Stability and gravitational collapse of neutron stars with realistic equations of state

TL;DR

This paper analyzes the stability and gravitational collapse of neutron stars using realistic equations of state, providing detailed dynamical models and showing dissipative effects near black hole formation.

Contribution

It offers a comprehensive stability analysis and dynamical collapse models for neutron stars with realistic equations of state, including dissipative effects and physical viability.

Findings

Unstable neutron stars can undergo collapse to black holes.

Dissipative effects cause abrupt changes near event horizon formation.

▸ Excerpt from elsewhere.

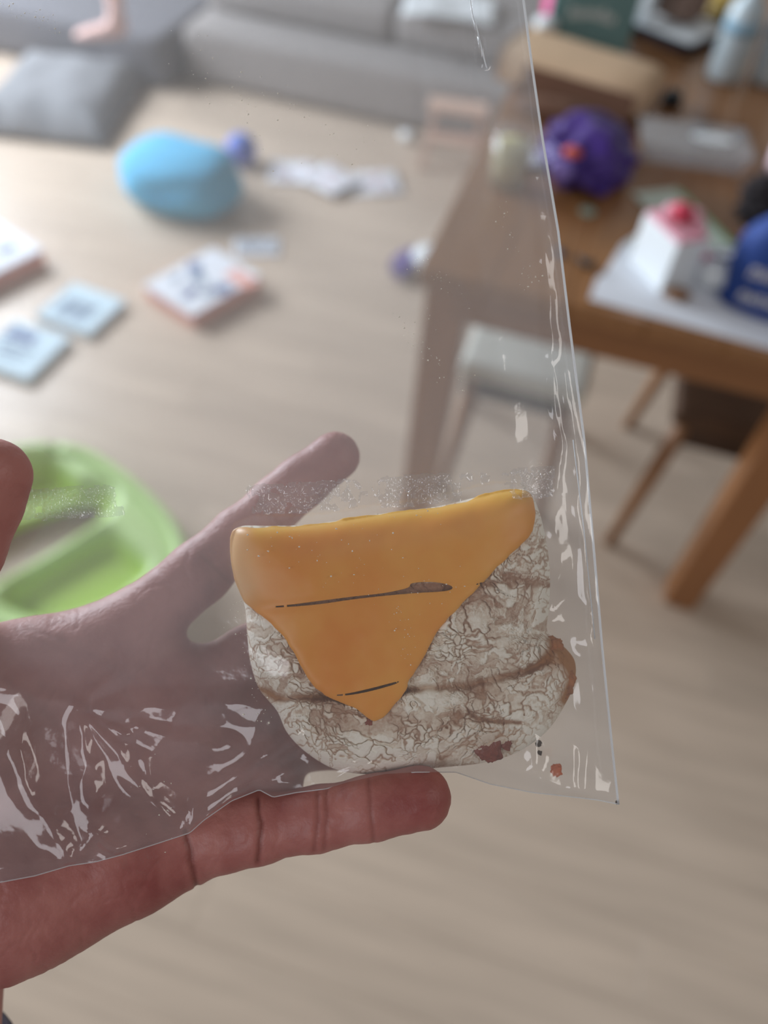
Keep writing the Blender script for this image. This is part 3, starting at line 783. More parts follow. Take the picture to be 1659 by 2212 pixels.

Energy conditions remain satisfied throughout the collapse.

Abstract

We discuss the stability and construct dynamical configurations describing the gravitational collapse of unstable neutron stars with realistic equations of state compatible with the recent LIGO-Virgo constraints. Unlike other works that consider the collapse of a stellar configuration without a priori knowledge if it is stable or unstable, we first perform a complete analysis on stellar stability for such equations of state. Negative values of the squared frequency of the fundamental mode indicate us radial instability with respect to the collapse of the unstable star to a black hole. We find numerical solutions corresponding to the temporal and radial behavior during the evolution of the collapse for certain relevant physical quantities such as mass, luminosity, energy density, pressure, heat flow, temperature and quantities that describe bulk viscous processes. Our results show that the equation of state undergoes abrupt changes close to the moment of event horizon formation as a consequence of dissipative effects. During the collapse process all energy conditions are respected, which implies that our model is physically acceptable.